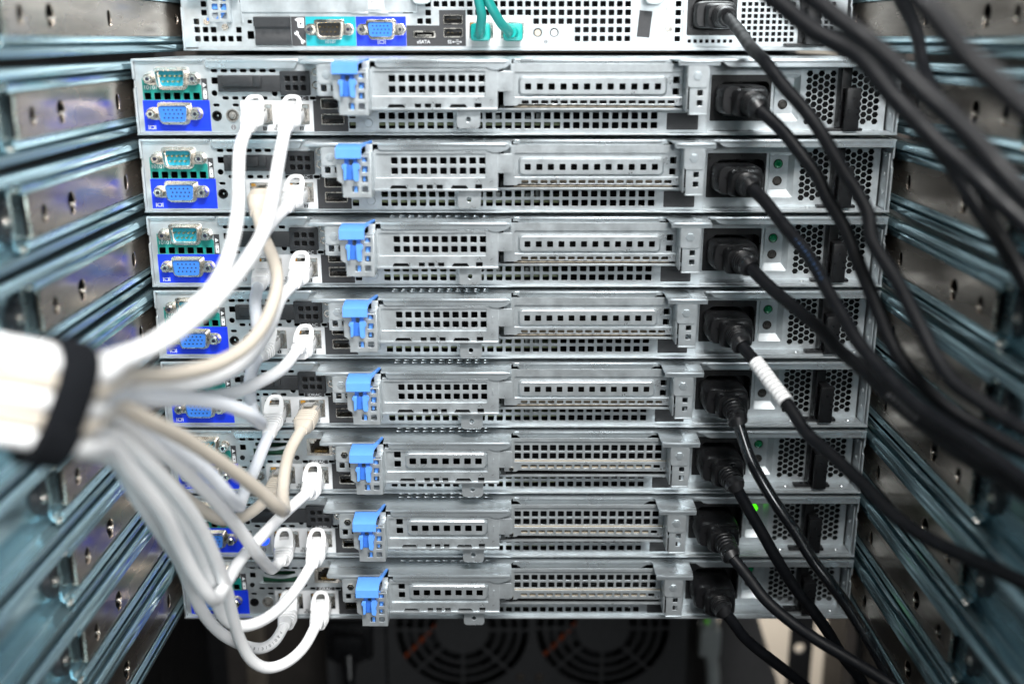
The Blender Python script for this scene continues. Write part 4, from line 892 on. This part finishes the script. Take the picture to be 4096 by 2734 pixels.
# ------------------------------------------------------------------ power cords
CORDS={
 '0':[(128.9,62.0,65.2),(129,26,57),(127,-18,48),(130,-44,40),(136,-55,30),(143,-65,21),(149,-74,12),(154,-86,1),(158,-97,-9),(163,-108,-19),(166,-118,-29),(164,-124,-35),(166,-131,-41),(171,-143,-51),(174,-154,-60),(177,-166,-70),(180,-178,-80),(184,-189,-87),(191,-199,-91),(197,-208,-95),(202,-216,-97),(209,-226,-100)],
 '1':[(127.4,-42.0,17.2),(134,-49,11),(140,-57,4),(146,-66,-5),(152,-75,-14),(155,-84,-24),(159,-93,-32),(162,-101,-40),(163,-107,-46),(166,-118,-57),(169,-131,-69),(172,-145,-82),(176,-154,-90),(182,-164,-97),(189,-174,-103),(199,-185,-108),(211,-201,-113),(219,-209,-115)],
 '2':[(125.9,-42.0,-24.3),(130,-48,-28),(135,-59,-35),(139,-68,-41),(139,-68,-40),(145,-81,-49),(149,-95,-57),(152,-108,-66),(156,-122,-75),(159,-135,-83),(163,-146,-89),(168,-160,-95),(174,-176,-101),(185,-200,-106),(197,-231,-112),(201,-245,-114)],
 '3':[(128.2,-42.0,-68.0),(131,-48,-71),(139,-63,-78),(146,-77,-83),(155,-93,-90),(160,-108,-96),(166,-120,-100),(172,-136,-106),(177,-152,-110),(184,-172,-115),(189,-188,-118),(194,-203,-119),(200,-227,-120),(203,-242,-121)],
 '4':[(126.1,-42.0,-112.6),(129,-48,-116),(132,-54,-119),(139,-69,-128),(146,-85,-137),(151,-98,-145),(158,-111,-149),(158,-111,-149),(165,-124,-154),(171,-137,-158),(178,-153,-164),(187,-170,-167),(195,-185,-167),(203,-200,-166),(211,-216,-165),(216,-228,-163)],
 '5':[(127.2,-42.0,-159.2),(130,-45,-168),(130,-46,-171),(133,-49,-177),(140,-53,-190),(149,-59,-204),(160,-64,-219),(168,-69,-232),(177,-74,-243),(188,-79,-257),(197,-85,-271),(208,-92,-290),(213,-95,-299),(219,-99,-309)],
 '6':[(128.3,-42.0,-199.2),(135,-43,-211),(144,-45,-226),(155,-47,-245),(166,-48,-262),(178,-50,-277),(188,-51,-291),(197,-52,-306),(207,-54,-318),(214,-55,-330),(221,-56,-340)],
 '7':[(128.4,-42.0,-244.5),(134,-48,-250),(138,-54,-254),(144,-61,-261),(155,-72,-268),(169,-84,-274),(181,-93,-278),(191,-101,-281),(201,-110,-284),(209,-117,-287),(218,-124,-289)],
 '8':[(125.8,-42.0,-281.3),(132,-42,-289),(138,-42,-298),(148,-41,-308),(162,-40,-320),(178,-39,-334),(196,-38,-350)],
 'A':[(65,-81,261),(78,-91,120),(105,-111,78),(115,-119,69),(122,-126,62),(130,-134,55),(139,-140,50),(146,-147,45),(151,-154,37),(156,-162,29),(162,-169,22),(169,-177,13),(176,-184,6),(182,-192,-1),(189,-199,-9),(196,-206,-16),(203,-214,-24)],
 'B':[(59,-157,256),(73,-167,115),(102,-185,74),(112,-192,67),(118,-198,61),(125,-204,55),(133,-210,48),(139,-217,41),(145,-223,34),(151,-229,28),(155,-235,23),(160,-241,17),(165,-248,9),(171,-254,2),(177,-260,-5)],
 'C':[(180,-10,265),(181,-26,124),(185,-59,81),(186,-72,71),(187,-85,62),(187,-98,53),(185,-111,43),(184,-124,35),(185,-137,27),(187,-149,19),(191,-163,9),(194,-176,-1),(198,-189,-11),(201,-203,-21)],
 'D':[(74,-263,259),(85,-272,116),(109,-291,69),(113,-295,64),(118,-299,58),(123,-303,50),(129,-307,44),(134,-311,39),(138,-314,34),(143,-318,30)],
 'E':[(158,-110,47),(161,-118,39),(166,-127,30),(173,-136,21),(181,-146,10),(188,-155,-1),(193,-165,-13),(199,-174,-24),(204,-184,-35),(210,-193,-47),(217,-203,-57)],
}
CORDLABEL = {
 '0':'black power cord from the recessed server, running down over the stack',
 '1':'black power cord plugged into the top server of the stack',
 '2':'black power cord plugged into the second server, small blue print on its jacket',
 '3':'black power cord plugged into the third server of the stack',
 '4':'black power cord with a white ribbed sleeve, plugged into the fourth server',
 '5':'black power cord with a bright streak, plugged into the fifth server',
 '6':'black power cord plugged into the sixth server of the stack',
 '7':'black power cord plugged into the server with lit green lamp',
 '8':'black power cord plugged into the bottom server, hanging past the fans',
 'A':'blurred black cord entering at the top edge and dropping past the upper power supplies',
 'B':'thick blurred black cord running from the top edge beside the upper power supplies',
 'C':'thin blurred black cord hanging in front of the upper right rail',
 'D':'nearest and thickest blurred black cord crossing the top right corner',
 'E':'blurred black cord beginning behind the thick one and dropping along the right rails',
}
for key, pts in CORDS.items():
    if key in 'ABCDE':
        c = MB(); c.tube(spline(pts,3), 4.1 if key != 'C' else 3.0, 16)
        single('power_cord', c, 'cord_rubber', CORDLABEL[key], 'cord', 'black power cords on the right'); continue
    i = int(key)
    J = Vector((343.8-U if i else 343.5-U, (14 if i else 103), (19.6-(i-1)*PITCH) if i else 67.4))
    t = thing('power_cord', CORDLABEL[key], 'cord', J, 'black power cords on the right')
    P = [Vector(p)-J for p in pts]
    path = spline([tuple(p) for p in P], 3.0)
    d0 = (path[2]-path[0]).normalized()
    c = MB(); c.tube(path, 3.45, 16); cable = part('cable', c, 'cord_gloss' if key == '5' else 'cord_rubber', t)
    b = MB()
    E = P[0]
    # moulded body, shoulder and ribbed strain relief in one skin
    A0 = Vector((0,-1,0)); yb = -24 if i else -14
    def sec(c_, dirv, hw, hh, ex, n=20):
        dirv = dirv.normalized(); x = Vector((1,0,0)); x = (x-dirv*x.dot(dirv)).normalized(); z = dirv.cross(x)
        if z.z < 0: z = -z
        o = []
        for k in range(n):
            a = 2*math.pi*k/n; ca, sa = math.cos(a), math.sin(a)
            o.append(c_+x*(hw*math.copysign(abs(ca)**(2/ex),ca))+z*(hh*math.copysign(abs(sa)**(2/ex),sa)))
        return o
    B0 = Vector((1.2,yb,-.3))
    b.loft([sec(Vector((0,4,0)),A0,12.6,8.0,5), sec(Vector((0,-8,0)),A0,13.0,8.4,5), sec(Vector((0.2,yb+2.2,0)),A0,13.0,8.4,5), sec(Vector((.3,yb,0)),A0,12.2,7.6,5)])
    S0 = Vector((2.2,yb-.6,-.6)); mid = (E-S0)
    b.loft([sec(S0+Vector((0,2,0)),A0,9.6,7.6,5), sec(S0+Vector((.3,-4,-.4)),A0*.8+mid.normalized()*.2,9.8,7.8,5), sec(S0+Vector((.6,-6.5,-.8)),A0*.7+mid.normalized()*.3,8.6,7.0,4)])
    rg = []; S1 = S0+Vector((.5,-5.5,-.8)); dd = E-S1
    for k in range(13):
        f = k/12; c_ = S1+dd*f+Vector((0,-math.sin(math.pi*f)*1.2,math.sin(math.pi*f)*.8)); rad = 6.9-1.7*f
        dv = (A0*(1-f)+d0*f) if f<1 else d0
        dv = (A0*(1-f)*.6+dd.normalized()*.5+d0*f*.6)
        if f > .72: rad += .45
        rg.append(sec(c_,dv,rad,rad,2.2)); 
        if k%2 and k < 9: rg.append(sec(c_+dv.normalized()*.5,dv,rad-.9,rad-.9,2.2)); rg.append(sec(c_+dv.normalized()*1.1,dv,rad-.9,rad-.9,2.2)); rg.append(sec(c_+dv.normalized()*1.4,dv,rad-.1,rad-.1,2.2))
    rg.append(sec(E+d0*1.5,d0,4.6,4.6,2.2))
    b.loft(rg)
    part('plug', b, 'black_plastic', t)
    if key == '4':
        s_ = MB(); L = 0; a_ = []
        for k in range(1,len(path)):
            L += (path[k]-path[k-1]).length
            if 12 < L < 47: a_.append(path[k])
        fine = []
        for p, q in zip(a_, a_[1:]): fine += [p.lerp(q,x/10) for x in range(10)]
        s_.tube(fine, 4.2, 20, True, lambda f: 4.35-(1.0 if (f*11)%1 < .2 and f < .95 else 0)); part('ribbed_sleeve', s_, 'white_boot', t)
    if key == '2': printing(cable, '00250 H05VV-F 3G 300/500', path, 45, 2.0, 3.45, 'ink_blue', CAMPOS-J)
    if key == '3': printing(cable, 'H05VV-F 3x1.00', path, 118, 2.4, 3.45, 'ink_grey', CAMPOS-J)

# ------------------------------------------------------------------ what shows below and behind the stack
def tower():
    r = thing('fan_unit', 'dark grey unit with two round fan grilles below the server stack', 'fan unit', (0,228,-620))
    z0 = 160.5
    W0, W1 = -172., 156.
    ho = []
    fans = ((-48,z0-1.0),(79,z0+.6))
    for fx, fz in fans:
        for ri, (r0, r1) in enumerate(((24.5,32),(34.6,41.6),(44.2,50.8),(53.4,60.2))):
            for k in range(8):
                a0 = 45*k+2.6*30/r0+ (0 if k%2 else 0); a1 = 45*(k+1)-2.6*30/r0
                if ri == 3: pass
                n = 7; p = [(fx+r1*math.cos(math.radians(a0+(a1-a0)*t/n)), fz+r1*math.sin(math.radians(a0+(a1-a0)*t/n))) for t in range(n+1)]
                p += [(fx+r0*math.cos(math.radians(a1-(a1-a0)*t/n)), fz+r0*math.sin(math.radians(a1-(a1-a0)*t/n))) for t in range(n+1)]
                ho.append(p)
        for sx in (-1,1):
            for sz in (-1,1):
                pass
    p = MB(); p.plate(sh([(W0+U,0),(W1+U,0),(W1+U,300),(W0+U,300)]), ho, 0, 1.5, .2); p.box(W0,W1,1.5,300,0,1); p.box(W0,W0+1.5,1.5,300,0,300); p.box(W1-1.5,W1,1.5,300,0,300); p.box(W0,W1,1.5,300,299,300)
    pn = part('casing', p, 'tower_grey', r)
    b = MB(); b.box(W0+2,W1-2,40,42,1,299); part('shade_sheet', b, 'shade_black', r)  # black sheet painting the shade behind the grilles
    for fx, fz in fans:
        fb = MB(); fb.cyl((fx,10,fz),(fx,30,fz),24,24,28)
        for k in range(7):
            a = 2*math.pi*k/7; d = Vector((math.cos(a),math.sin(a))); tt = Vector((-d.y,d.x))
            q = [Vector((fx,fz))+d*23-tt*6, Vector((fx,fz))+d*56-tt*16, Vector((fx,fz))+d*57+tt*8, Vector((fx,fz))+d*23+tt*8]
            fb.add([(v.x, 12+ (6 if j in (0,1) else 0), v.y) for j, v in enumerate(q)], [(0,1,2,3)])
        part('fan_rotor', fb, 'black_plastic', r)
        w = MB(); w.tube(spline([(fx-58,6,fz-36),(fx-45,5,fz-22),(fx-34,5,fz-9),(fx-22,6,fz+4),(fx-10,8,fz+10)],2), 2.1, 10); part('orange_lead', w, 'orange_wire', r)
    for x_, z_ in ((fans[0][0]+53,z0-50),(fans[1][0]-57,z0-50)):
        sc = MB(); sc.cyl((x_,0,z_),(x_,-2,z_),4.0,3.2,14); part('screw', sc, 'nickel_plate', r)
    dv = MB(); dv.box(-118,-116,-1.2,.4,0,299); part('seam', dv, 'black_plastic', r)
    return r
tower()
# mains plug and cord of the unit
t = thing('power_cord', 'black power cord plugged into the dark fan unit below the stack', 'cord', (-148,225,-468))
b = MB(); b.box(-22,20,-8,4,-18,20,5); b.box(-15,13,-20,-7,-14,14,5); b.cyl((0,-18,-6),(2,-30,-22),7,5,14); part('plug', b, 'black_plastic', t)
c = MB(); c.tube(spline([(2,-28,-20),(2,-34,-36),(-6,-30,-70),(-14,-10,-130)],3), 4, 14); part('cable', c, 'cord_rubber', t)
# cabinet side panels, posts and the room behind
def cabinet_post(x0, x1, y, label, m, holes=True, hx=None):
    p = MB(); ho = [circ((x0+x1)/2 if hx is None else hx, -300-k*45, 5.4, 14) for k in range(12)] if holes else []
    p.plate([(x0,-900),(x1,-900),(x1,200),(x0,200)], ho, y, 3, .3)
    if not holes: p.box(x0,x0+2,y+2,y+60,-900,200)
    return single('cabinet_post', p, m, label, 'post', 'upright cabinet posts')
cabinet_post(-430, -285, 300, 'wide black cabinet upright at the lower left, behind the rails', 'post_black', False)
cabinet_post(-284, -266, 296, 'narrow brown cabinet upright at the lower left', 'panel_brown', False)
cabinet_post(-252, -186, 320, 'brown upright panel left of the dark fan unit', 'panel_brown', False)
p = MB(); p.plate([(204,-900),(268,-900),(268,-578),(240,-495),(240,200),(204,200)], [], 318, 3, .3); single('cabinet_post', p, 'tower_grey', 'dark grey slant-edged upright panel right of the dark fan unit', 'post', 'upright cabinet posts')
cabinet_post(271, 294, 300, 'black cabinet upright with a column of round holes', 'post_black', True, 281)
cabinet_post(326, 336, 300, 'narrow brown cabinet upright at the lower right', 'panel_brown', False)
cabinet_post(337, 520, 310, 'wide black cabinet upright at the lower right', 'post_black', False)
cp = MB(); cp.box(-306,-302,-300,640,-1000,150); single('cabinet_wall', cp, 'post_black', 'black cabinet side behind the slide rails on the left', 'cabinet wall')
cp = MB(); cp.box(340,344,-200,296,-1000,150); single('cabinet_wall', cp, 'post_black', 'black cabinet side behind the slide rails on the right', 'cabinet wall')
w = MB(); w.box(-1400,1400,900,940,-1700,500); struct('wall', w, 'wall_beige')
f = MB(); f.box(-1400,1400,-1500,940,-1720,-1701); struct('floor', f, 'floor_dark')
t = thing('grey_cable', 'pale grey cable with a connector hanging right of the fan unit', 'cable', (190,290,-500))
c = MB(); c.tube(spline([(-4,0,14),(-2,-2,-10),(4,-2,-40),(6,0,-90),(4,0,-160)],4), 6.5, 14); part('cable', c, 'plastic_grey', t)
c = MB(); c.box(-11,9,-8,8,-24,6,2.5); c.box(-7,5,-6,6,6,34,1.5); part('connector', c, 'plastic_grey', t)
c = MB(); c.cyl((-2,-8,0),(-2,-10,0),2.2,1.6,12); l = part('indicator', c, 'led_green_dim', t)
l.location = Vector((-4,-2,17))*S
cabinet_post(150, 203, 335, 'black upright behind the hanging grey cable', 'post_black', False)
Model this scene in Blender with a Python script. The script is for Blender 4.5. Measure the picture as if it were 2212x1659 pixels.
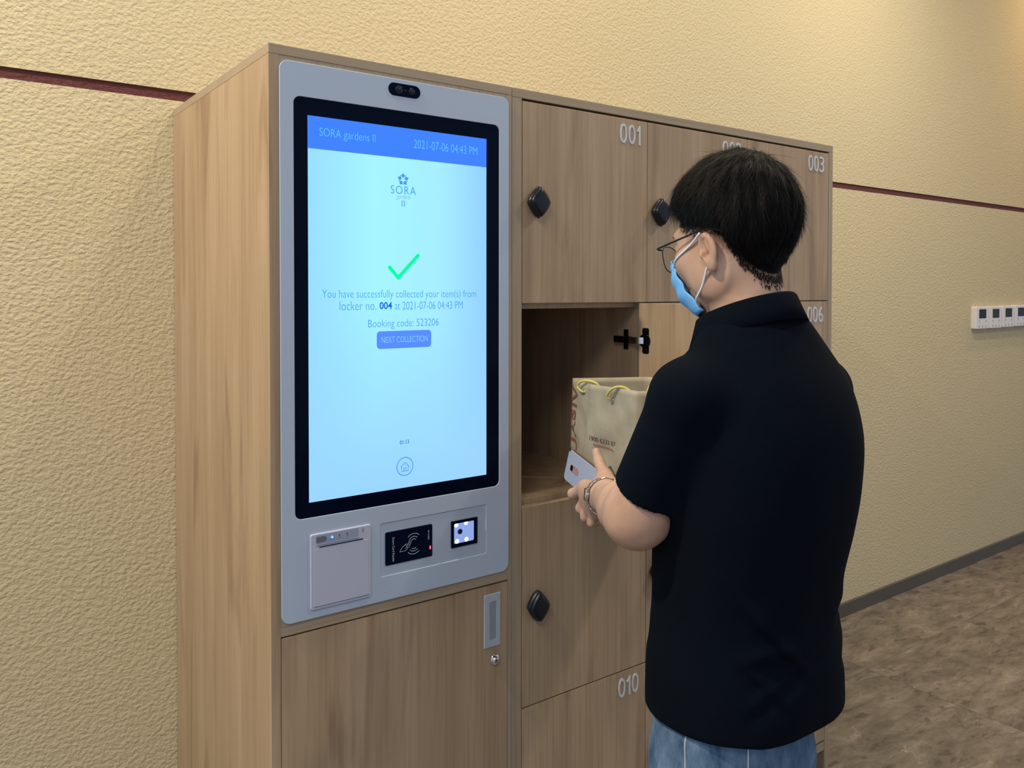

# TASK STATEMENT
List all lines holding the string "Blender".

# OUTPUT BELOW
The Blender Python script for this scene continues. Write part 4, from line 892 on. This part finishes the script. Take the picture to be 4096 by 2734 pixels.
Model this scene in Blender with a Python script. The script is for Blender 4.5. Measure the picture as if it were 2212x1659 pixels.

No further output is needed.